The first was Toccata (composed in 2016 by the Mexican composer Leonardo Coral).

It is dedicated to both Michael Tsalkas and Diana Weston who performed it on two harpsichords, with the two instruments competing in a sort of musical argument that created some amusement in the audience.

The second piece, Brushstrokes was written for Michael Tsalkas by a Hong Kong colleague, the English composer Nicholas Smith. It was a quiet, dreamy piano solo.
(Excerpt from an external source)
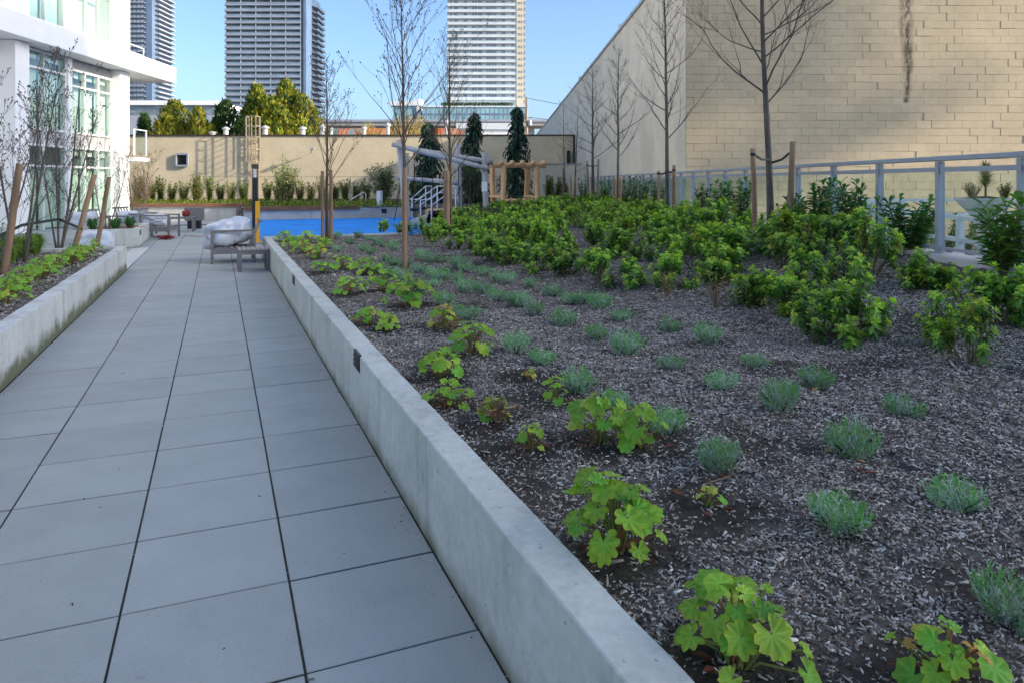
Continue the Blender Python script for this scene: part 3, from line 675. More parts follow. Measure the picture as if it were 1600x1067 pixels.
# ------------------------------------------------------------------ laurels along the fence, back hedge
def laurel(loc, h, rad, nst, L, seed, lab, group, cols, name='laurel_shrub', m='gloss_leaf'):
    rg = random.Random(seed); e = empty(name, loc, 0, lab, 'shrub', group); s = MB(); b = MB()
    for i in range(nst):
        a = rg.uniform(0, 6.3); r = rad * math.sqrt(rg.random()); tp = Vector((r * math.cos(a), r * math.sin(a), h * rg.uniform(.6, 1.05))); b0 = Vector((tp.x * .15, tp.y * .15, -.03)); md = Vector((tp.x * .6, tp.y * .6, tp.z * .5))
        s.tint = jit((.17, .15, .07), .25, rg); s.tube([b0, md, tp], [.008, .006, .003], 5, False); nlf = int((h * 52 + 8) * rg.uniform(.8, 1.2) * (.10 / L) ** .9)
        for k in range(nlf):
            t = .18 + .84 * k / nlf; q = b0.lerp(md, t * 2) if t < .5 else md.lerp(tp, min(1.0, t * 2 - 1)); ph = k * 2.4 + rg.uniform(-.4, .4); el = rg.uniform(.1, .75) if t < .93 else rg.uniform(.7, 1.3)
            b.tint = jit(rg.choice(cols), .25, rg); b.leaf2(q, (math.cos(ph) * math.cos(el), math.sin(ph) * math.cos(el), math.sin(el)), L * rg.uniform(.7, 1.25), L * .40, .16, .28)
    s.build('stems', 'stem', e); b.build('foliage', m, e); return e
LC = [(.075, .19, .055), (.10, .25, .065), (.14, .30, .08), (.055, .15, .05)]
for i, (px, Y, h, r, n, lab) in enumerate([(1568, 6.2, .64, .34, 16, 'tall broad-leaved laurel against the fence, nearest the camera'), (1415, 7.7, .58, .30, 22, 'round dark laurel before the tall fence post'), (1332, 8.5, .76, .26, 18, 'tall dark laurel against the fence, behind the round one'),
        (1278, 9.3, .76, .26, 16, 'dark laurel beside the thick stake on the fence side'), (1240, 10.4, .62, .24, 13, 'dark laurel behind the thick stake'), (1155, 12.4, .82, .24, 14, 'narrow laurel in front of the fence, first beyond the staked tree'), (1128, 12.8, .8, .24, 12, 'narrow laurel, second beyond the staked tree'),
        (1099, 14.2, .74, .17, 9, 'slender laurel standing alone before the fence'), (1025, 17.2, .7, .26, 10, 'laurel between the stakes of the second tree'), (998, 18.8, .9, .34, 13, 'broad dark laurel by the third tree'), (975, 20.5, .9, .34, 12, 'broad laurel behind the third tree'),
        (945, 23.5, .8, .36, 12, 'broad laurel beside the fourth tree'), (912, 27, 1.0, .3, 11, 'dark shrub at the foot of the far building')]):
    X = fx(px, Y); laurel((X, Y, zs(X, Y)), h, r, n, .18 if i == 0 else .13, 400 + i, lab, 'laurels along the glass fence', LC if i else [(.12, .27, .05), (.17, .35, .06), (.24, .40, .09)])

# ------------------------------------------------------------------ bare trees
def bare_tree(name, loc, h, clear, r0, nb, seed, lab, group, m='bark', ang=(45, 65), blen=.38, lean=(0, 0), sub=4, buds=False, spur=True, stems=1, n=7, curve=.35, top=None):
    rg = random.Random(seed); e = empty(name, loc, 0, lab, 'tree', group); tr = MB(); br = MB(); tw = MB(); bd = MB()
    def grow(p, d, L, r, mb, depth, nseg=5, up=.0):
        pts = [Vector(p)]; d = Vector(d).normalized(); rad = [r]
        for i in range(nseg):
            d = (d + Vector((rg.gauss(0, .11), rg.gauss(0, .11), rg.gauss(0, .08) + up))).normalized(); pts.append(pts[-1] + d * L / nseg); rad.append(max(.0018, r * (1 - .78 * (i + 1) / nseg)))
        mb.tube(pts, rad, 6 if depth < 2 else 4, False)
        if buds and depth >= 2: t = pts[-1]; bd.tube([t, t + d * .022, t + d * .036], [.004, .009, .002], 4, False)
        return pts, rad, d
    for si in range(stems):
        a0 = si * 6.283 / stems + rg.uniform(-.5, .5); d0 = Vector((lean[0], lean[1], 1)) if stems == 1 else Vector((math.cos(a0) * rg.uniform(.12, .34), math.sin(a0) * rg.uniform(.12, .34), 1)); d0.normalize()
        hh = h * (1 if stems == 1 else rg.uniform(.75, 1)); K = 14; pts = []; p = Vector((0, 0, -.05)) if stems == 1 else Vector((math.cos(a0) * .04, math.sin(a0) * .04, -.05)); d = d0
        for i in range(K + 1):
            pts.append(p.copy()); d = (d + Vector((rg.gauss(0, .012), rg.gauss(0, .012), .03))).normalized(); p = p + d * hh / K
        rr = r0 if stems == 1 else r0 * rg.uniform(.6, .9)
        rad = [max(.003, rr * (1.18 if i == 0 else 1) * (1 - .88 * (i / K) ** 1.1)) for i in range(K + 1)]; tr.tube(pts, rad, 9 if stems == 1 else 7)
        for k in range(nb):
            t = clear + (1 - clear) * ((k + rg.random() * .6) / nb) ** .9; t = min(t, .985); f = t * K; i = int(f); q = pts[i].lerp(pts[min(K, i + 1)], f - i); a = k * 2.4 + rg.uniform(-.5, .5); el = R(90 - rg.uniform(*ang))
            L = hh * blen * (1 - .72 * (t - clear) / (1 - clear)) * rg.uniform(.7, 1.15); dd = Vector((math.cos(a) * math.cos(el), math.sin(a) * math.cos(el), math.sin(el)))
            rb = max(.004, rad[i] * .36); P, RR, _ = grow(q, dd, L, rb, br, 1, 7, curve * .12)
            for s in range(sub):
                j = rg.randint(1, 6); tt = P[j].lerp(P[min(7, j + 1)], rg.random()); bdir = (P[j] - P[j - 1]).normalized(); sd = (bdir + Vector((rg.uniform(-1, 1), rg.uniform(-1, 1), rg.uniform(-.2, .9))) * .75).normalized()
                P2, R2, _ = grow(tt, sd, L * rg.uniform(.25, .5), max(.003, RR[j] * .6), br, 2, 5, curve * .1)
                for s2 in range(max(1, sub // 2)):
                    j2 = rg.randint(1, 4); sd2 = (sd + Vector((rg.uniform(-1, 1), rg.uniform(-1, 1), rg.uniform(-.2, .8))) * .7).normalized(); grow(P2[j2], sd2, L * rg.uniform(.10, .24), max(.0022, R2[j2] * .6), tw, 3, 3, .04)
            if spur:
                for s in range(5): j = rg.randint(1, 6); grow(P[j], (rg.uniform(-1, 1), rg.uniform(-1, 1), rg.uniform(0, 1)), rg.uniform(.05, .14), .003, tw, 3, 2)
    tr.build('trunk', m, e, True); tag(br.build('branches', m, e, True), kind='stuff')
    if tw.v: tag(tw.build('twigs', m, e), kind='stuff')
    if bd.v: bd.tint = (.1, .06, .04); tag(bd.build('buds', m, e), kind='stuff')
    return e
def stake(px, Y, base_z, top_py, lab, r=.03, lean=(0, 0)):
    X = fx(px, Y); e = empty('tree_stake', (X, Y, base_z - .1), 0, lab, 'stake', 'wooden tree stakes'); h = fz(top_py, Y) - base_z + .1; b = MB(); rg = random.Random(int(px)); k = 6
    b.tube([(lean[0] * i / k + rg.gauss(0, .004), lean[1] * i / k + rg.gauss(0, .004), h * i / k) for i in range(k + 1)], [r * (1.05 - .08 * i / k) for i in range(k + 1)], 10)
    b.build('post', 'stake', e, True); return Vector((X + lean[0], Y + lean[1], base_z - .1 + h))
def tie(a, b, lab):
    a = Vector(a); b = Vector(b); m = (a + b) / 2 - Vector((0, 0, .04)); e = empty('tree_tie', a, 0, lab, 'strap', 'black tree ties'); mb = MB()
    for off in (-.022, .022): mb.bar(Vector((0, off, 0)), m - a + Vector((0, off * .4, 0)), .006, .03); mb.bar(m - a + Vector((0, off * .4, 0)), b - a + Vector((0, off * .8, 0)), .006, .03)
    mb.lathe([(.036, -.02), (.039, -.016), (.039, .016), (.036, .02)], (0, 0, 0), 10); mb.build('band', 'strap', e)
def tree_at(px, Y): X = fx(px, Y); return (X, Y, zs(X, Y))
G = 'bare young trees in the mulched bed'
p = tree_at(1205, 10.2); bare_tree('bare_tree', p, 6.4, .30, .052, 40, 11, 'bare tree with the thickest trunk, tied between two stout stakes', G, ang=(35, 70), blen=.30, sub=6, curve=.6)
a = stake(1180, 9.9, p[2], 233, 'pale wooden stake of the thickest tree, path side', .036, (-.03, 0)); b = stake(1232, 9.6, p[2] - .02, 222, 'brown wooden stake of the thickest tree, fence side', .042, (.06, 0))
c = Vector((fx(1205, 10.2), 10.2, 1.93)); tie(a - Vector((0, 0, .08)), c, 'black tie from the pale stake to the thickest tree'); tie(b - Vector((0, 0, .12)), c - Vector((0, 0, .05)), 'black tie from the brown stake to the thickest tree')
p = tree_at(1043, 14.4); bare_tree('bare_tree', p, 5.6, .30, .048, 32, 12, 'bare tree before the building corner with upswept branches', G, ang=(35, 68), blen=.26, sub=5, curve=.7)
a = stake(1029, 14.2, p[2], 268, 'slim stake of the corner tree, path side', .03); b = stake(1053, 14.2, p[2], 259, 'brown stake of the corner tree, fence side', .035); c = Vector((p[0], p[1], 1.83)); tie(a - Vector((0, 0, .05)), c, 'tie from the slim stake to the corner tree'); tie(b - Vector((0, 0, .1)), c, 'tie from the brown stake to the corner tree')
p = tree_at(966, 18.5); bare_tree('bare_tree', p, 4.3, .34, .050, 26, 13, 'bare tree with a wide forked crown, third along the fence', G, ang=(38, 68), blen=.30, sub=5, curve=.6)
stake(961, 18.3, p[2], 280, 'grey stake of the third fence tree', .035); stake(969, 18.2, p[2], 279, 'brown stake of the third fence tree', .035)
p = tree_at(926, 23); bare_tree('bare_tree', p, 4.6, .35, .055, 28, 14, 'bare tree between two splayed stakes, fourth along the fence', G, ang=(38, 68), blen=.30, sub=5, curve=.6)
a = stake(921, 22.8, p[2], 252, 'pale splayed stake of the fourth fence tree', .035, (-.08, 0)); b = stake(932, 22.8, p[2], 249, 'brown splayed stake of the fourth fence tree', .035, (.06, 0)); tie(a - Vector((0, 0, .15)), b - Vector((0, 0, .2)), 'tie between the splayed stakes of the fourth fence tree')
p = tree_at(897, 28); bare_tree('bare_tree', p, 4.2, .3, .035, 14, 15, 'thin bare sapling before the dark downpipe', G, blen=.2, sub=2); stake(892, 27.8, p[2], 276, 'stake beside the sapling at the downpipe', .035); stake(899, 27.8, p[2], 277, 'second stake beside the sapling at the downpipe', .035)
p = tree_at(883, 30); bare_tree('bare_tree', p, 4.6, .3, .032, 14, 16, 'thin bare sapling nearest the log shelter', G, blen=.2, sub=2); stake(880, 29.8, p[2], 264, 'tall stake beside the sapling nearest the log shelter', .035)
p = tree_at(703, 16); bare_tree('bare_tree', p, 4.4, .28, .048, 30, 17, 'bare budding tree in front of the grey log frame', G, 'bark2', ang=(18, 42), blen=.42, sub=4, buds=True, spur=False)
stake(698, 15.8, p[2], 268, 'thick brown stake before the grey log frame', .07)
p = tree_at(634, 9.9); bare_tree('bare_tree', p, 4.0, .36, .036, 30, 18, 'tall budding bare tree rising from the lavender rows', G, 'bark2', ang=(16, 40), blen=.44, sub=4, buds=True, spur=False)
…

Played with great tenderness by Tsalkas.

The final item in the program was the Concerto for Harpsichord and Strings BWV 1052. This concerto is thought to have been based on a lost violin, or organ concerto (musicologists differ…), with JS Bach responsible for the solo part and the orchestral parts completed by his son Carl Philip Emmanuel Bach.

It was the first of his eight keyboard concertos, with the usual fast-slow-fast structure. The players rose to the challenge of this energetic, and in places extremely demanding, concerto and it made a thrilling conclusion to the formal concert.

To the delight of the audience Michael Tsalka then played a short Bach piece as an encore, on what is thought to be the oldest organ in Australia (imported from the Netherlands in 1957 by a former owner of Margaretta Cottage).

The evening concluded with a delicious supper, also the occasion for guests to inspect the instruments and enjoy the view of the moonlit lawn and gardens from the broad, front verandah of the cottage.

Weston and Tsalkas are playing two more concerts in this series and the programs will vary, with some items repeated and new items, including pieces by Ann Carr-Boyd, Elena Kats-Chernin and Violet Dinescu. The Margaretta Cottage concert sold out, so get in early for the others!